My theory is that life flows through us rather than we go through life. People think you go through life and see different things, but I think life goes through us and perhaps we’re not moving at all. Life goes through us, and at the end, it is drained out of us, and what was us is just a husk. A newly dead person is so like a living person, but there is one vital thing missing: life. Maybe we don’t die at all, just our bodies die. We are our bodies while we are alive so it’s a bit of a paradox. But the current of life is passing through us. You need love because there is death, and certainly you need sex because there is death. We want to hang on to each other, but you can’t hang on to anyone or anything, and even yourself goes in the end. That’s where romance and sadness come from, because you want to hold onto someone and you can’t.
You were talking before about the apocalypse. “The End of Time,” which ends the record, obviously seems apocalyptic. Is that about your own apocalypse or a broader apocalypse?
RH: Yeah, because we are all finite, it makes us think in terms of apocalypses. “Après moi le déluge.” After me, the flood. Life cannot possibly go on without me. Who will see the world when my eyes are closed? There will be no one there to see it (except everybody else). But by the same token, whether we all die at once or if we die in sequence and are born in sequence, as has happened, it doesn’t make that much difference. It’s just each of us dying, though it’s a more scary thought for it to be in one go. Existence will carry on regardless of the human race. We didn’t invent existence, we just invented the word for it. Obviously, I think about these things and I always have. I don’t think I am anymore apocalyptic or obsessed with mortality at 60 than I was at 20. I suppose the only thing I’m more aware of is the need to just get on and do things while I can, so I feel less like sitting around, putting my feet up and gazing back over the years. I feel more like getting out there and doing it while I can.

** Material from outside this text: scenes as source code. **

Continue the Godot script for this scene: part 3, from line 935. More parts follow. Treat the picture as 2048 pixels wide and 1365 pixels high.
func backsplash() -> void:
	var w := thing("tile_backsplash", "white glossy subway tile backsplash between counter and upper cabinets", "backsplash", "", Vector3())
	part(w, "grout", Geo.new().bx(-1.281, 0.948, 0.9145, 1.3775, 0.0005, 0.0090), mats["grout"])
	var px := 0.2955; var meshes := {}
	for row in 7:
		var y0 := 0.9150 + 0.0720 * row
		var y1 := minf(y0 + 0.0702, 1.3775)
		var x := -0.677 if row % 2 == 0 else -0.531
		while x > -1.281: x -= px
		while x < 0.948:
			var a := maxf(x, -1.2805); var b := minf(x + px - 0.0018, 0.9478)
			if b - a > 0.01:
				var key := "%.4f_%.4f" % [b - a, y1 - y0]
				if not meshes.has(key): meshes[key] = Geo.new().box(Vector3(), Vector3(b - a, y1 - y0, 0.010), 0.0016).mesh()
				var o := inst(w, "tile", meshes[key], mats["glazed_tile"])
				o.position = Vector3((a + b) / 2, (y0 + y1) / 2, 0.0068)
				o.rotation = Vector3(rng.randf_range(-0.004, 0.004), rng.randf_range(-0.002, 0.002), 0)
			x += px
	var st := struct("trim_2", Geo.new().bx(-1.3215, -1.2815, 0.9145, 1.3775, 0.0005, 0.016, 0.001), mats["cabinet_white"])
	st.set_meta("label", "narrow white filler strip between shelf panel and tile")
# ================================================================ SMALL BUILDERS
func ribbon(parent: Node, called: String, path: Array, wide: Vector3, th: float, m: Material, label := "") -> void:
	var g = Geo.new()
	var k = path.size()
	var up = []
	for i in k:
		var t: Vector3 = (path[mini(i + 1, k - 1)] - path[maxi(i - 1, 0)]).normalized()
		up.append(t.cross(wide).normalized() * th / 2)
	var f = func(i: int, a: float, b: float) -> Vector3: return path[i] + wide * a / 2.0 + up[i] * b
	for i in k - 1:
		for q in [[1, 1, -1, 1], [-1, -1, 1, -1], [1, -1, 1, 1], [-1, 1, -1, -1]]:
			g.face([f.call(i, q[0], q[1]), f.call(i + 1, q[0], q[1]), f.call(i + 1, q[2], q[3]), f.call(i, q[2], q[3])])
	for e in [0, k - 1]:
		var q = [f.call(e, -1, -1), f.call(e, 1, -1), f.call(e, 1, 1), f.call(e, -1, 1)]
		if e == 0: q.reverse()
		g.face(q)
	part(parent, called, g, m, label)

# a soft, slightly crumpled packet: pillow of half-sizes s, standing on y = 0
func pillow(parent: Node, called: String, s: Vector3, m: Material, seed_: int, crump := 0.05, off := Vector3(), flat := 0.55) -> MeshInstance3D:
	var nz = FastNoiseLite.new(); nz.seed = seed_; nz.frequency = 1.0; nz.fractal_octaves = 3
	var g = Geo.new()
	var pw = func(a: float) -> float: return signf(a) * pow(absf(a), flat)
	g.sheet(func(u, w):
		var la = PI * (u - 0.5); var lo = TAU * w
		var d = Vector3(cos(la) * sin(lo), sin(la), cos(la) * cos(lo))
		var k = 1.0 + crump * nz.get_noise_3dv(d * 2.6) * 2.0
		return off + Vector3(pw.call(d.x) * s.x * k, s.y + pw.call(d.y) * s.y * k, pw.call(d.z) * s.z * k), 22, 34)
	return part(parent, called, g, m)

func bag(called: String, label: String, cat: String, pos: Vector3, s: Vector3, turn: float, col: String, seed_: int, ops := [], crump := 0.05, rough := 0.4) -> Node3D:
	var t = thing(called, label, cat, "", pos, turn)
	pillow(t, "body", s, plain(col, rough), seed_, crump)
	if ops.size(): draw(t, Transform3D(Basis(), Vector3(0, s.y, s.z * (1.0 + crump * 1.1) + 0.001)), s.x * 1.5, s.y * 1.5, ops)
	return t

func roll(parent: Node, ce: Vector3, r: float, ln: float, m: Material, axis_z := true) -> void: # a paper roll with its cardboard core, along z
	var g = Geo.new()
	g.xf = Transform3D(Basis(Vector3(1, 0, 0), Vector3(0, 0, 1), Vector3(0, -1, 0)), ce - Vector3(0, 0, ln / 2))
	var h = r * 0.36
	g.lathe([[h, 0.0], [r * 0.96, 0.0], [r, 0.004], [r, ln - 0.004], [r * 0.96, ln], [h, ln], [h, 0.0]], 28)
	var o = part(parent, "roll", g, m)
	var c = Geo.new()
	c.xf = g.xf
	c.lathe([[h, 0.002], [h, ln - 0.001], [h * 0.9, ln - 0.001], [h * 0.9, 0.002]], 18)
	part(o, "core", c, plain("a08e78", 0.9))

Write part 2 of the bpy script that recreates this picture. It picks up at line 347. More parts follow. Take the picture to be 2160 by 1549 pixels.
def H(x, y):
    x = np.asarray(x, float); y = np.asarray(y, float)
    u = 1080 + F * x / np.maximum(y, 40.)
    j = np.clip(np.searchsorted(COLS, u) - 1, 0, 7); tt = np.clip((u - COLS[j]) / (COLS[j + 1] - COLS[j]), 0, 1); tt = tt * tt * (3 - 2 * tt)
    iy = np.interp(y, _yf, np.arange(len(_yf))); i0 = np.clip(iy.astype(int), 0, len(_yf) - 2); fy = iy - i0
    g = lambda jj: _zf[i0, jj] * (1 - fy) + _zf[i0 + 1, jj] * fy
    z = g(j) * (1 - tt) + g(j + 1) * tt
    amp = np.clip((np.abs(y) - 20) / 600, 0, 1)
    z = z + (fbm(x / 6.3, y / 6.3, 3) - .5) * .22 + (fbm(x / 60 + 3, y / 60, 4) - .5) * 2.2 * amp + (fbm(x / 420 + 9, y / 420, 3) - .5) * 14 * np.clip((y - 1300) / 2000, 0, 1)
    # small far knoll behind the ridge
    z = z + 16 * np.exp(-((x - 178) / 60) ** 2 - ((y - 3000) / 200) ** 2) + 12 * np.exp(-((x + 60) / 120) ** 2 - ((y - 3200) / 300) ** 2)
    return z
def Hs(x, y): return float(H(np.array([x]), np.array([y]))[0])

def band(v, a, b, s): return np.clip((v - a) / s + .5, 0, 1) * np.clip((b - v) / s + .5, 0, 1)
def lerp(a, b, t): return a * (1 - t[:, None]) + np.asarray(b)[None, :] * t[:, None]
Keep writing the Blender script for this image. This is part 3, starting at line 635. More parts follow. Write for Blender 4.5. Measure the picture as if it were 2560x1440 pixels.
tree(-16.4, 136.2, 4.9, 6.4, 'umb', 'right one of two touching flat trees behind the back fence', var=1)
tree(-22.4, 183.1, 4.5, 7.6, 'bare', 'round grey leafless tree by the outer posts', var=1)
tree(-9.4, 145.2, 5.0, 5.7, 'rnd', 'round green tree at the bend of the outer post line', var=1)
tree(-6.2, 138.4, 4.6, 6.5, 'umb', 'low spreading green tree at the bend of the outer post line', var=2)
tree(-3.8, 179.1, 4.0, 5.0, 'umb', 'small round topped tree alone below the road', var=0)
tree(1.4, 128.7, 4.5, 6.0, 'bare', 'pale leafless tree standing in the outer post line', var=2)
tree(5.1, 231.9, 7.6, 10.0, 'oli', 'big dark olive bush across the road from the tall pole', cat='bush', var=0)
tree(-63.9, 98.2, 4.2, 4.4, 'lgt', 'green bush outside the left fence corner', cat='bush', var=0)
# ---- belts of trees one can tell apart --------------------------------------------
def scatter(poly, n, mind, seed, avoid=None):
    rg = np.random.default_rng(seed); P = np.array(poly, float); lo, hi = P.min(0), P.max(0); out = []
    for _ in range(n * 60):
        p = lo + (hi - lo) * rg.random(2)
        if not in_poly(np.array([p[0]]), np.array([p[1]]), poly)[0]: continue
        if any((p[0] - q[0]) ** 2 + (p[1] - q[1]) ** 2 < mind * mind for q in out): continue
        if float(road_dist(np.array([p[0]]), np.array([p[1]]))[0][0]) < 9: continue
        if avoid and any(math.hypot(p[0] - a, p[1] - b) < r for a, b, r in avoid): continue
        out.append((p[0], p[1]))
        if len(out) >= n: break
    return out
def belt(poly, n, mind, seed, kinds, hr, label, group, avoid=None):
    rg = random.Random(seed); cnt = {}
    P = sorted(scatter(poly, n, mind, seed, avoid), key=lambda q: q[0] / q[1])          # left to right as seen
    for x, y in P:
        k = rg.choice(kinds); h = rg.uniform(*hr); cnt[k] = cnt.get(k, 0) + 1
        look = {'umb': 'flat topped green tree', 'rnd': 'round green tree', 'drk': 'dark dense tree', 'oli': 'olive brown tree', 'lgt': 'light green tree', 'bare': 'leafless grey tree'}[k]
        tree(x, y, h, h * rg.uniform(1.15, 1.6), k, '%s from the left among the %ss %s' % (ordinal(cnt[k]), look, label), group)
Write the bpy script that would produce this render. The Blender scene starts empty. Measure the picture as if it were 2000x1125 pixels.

Is there some reason you would stop doing this besides physical limitations?
RH: No, absolutely none. Even if I couldn’t tour or was under house arrest or the Vatican put out a fatwa saying that I would be slain if I released anymore records, I would go on producing music even if no one heard it. And if I couldn’t make up songs, I’d paint or draw. I’d like to carry on producing stuff even after I’m gone if I can find a way to do it, like endow a computer with some of my neural circuits and say, “Off you go, son.” I’d happily send my brain into eternity to continue producing things.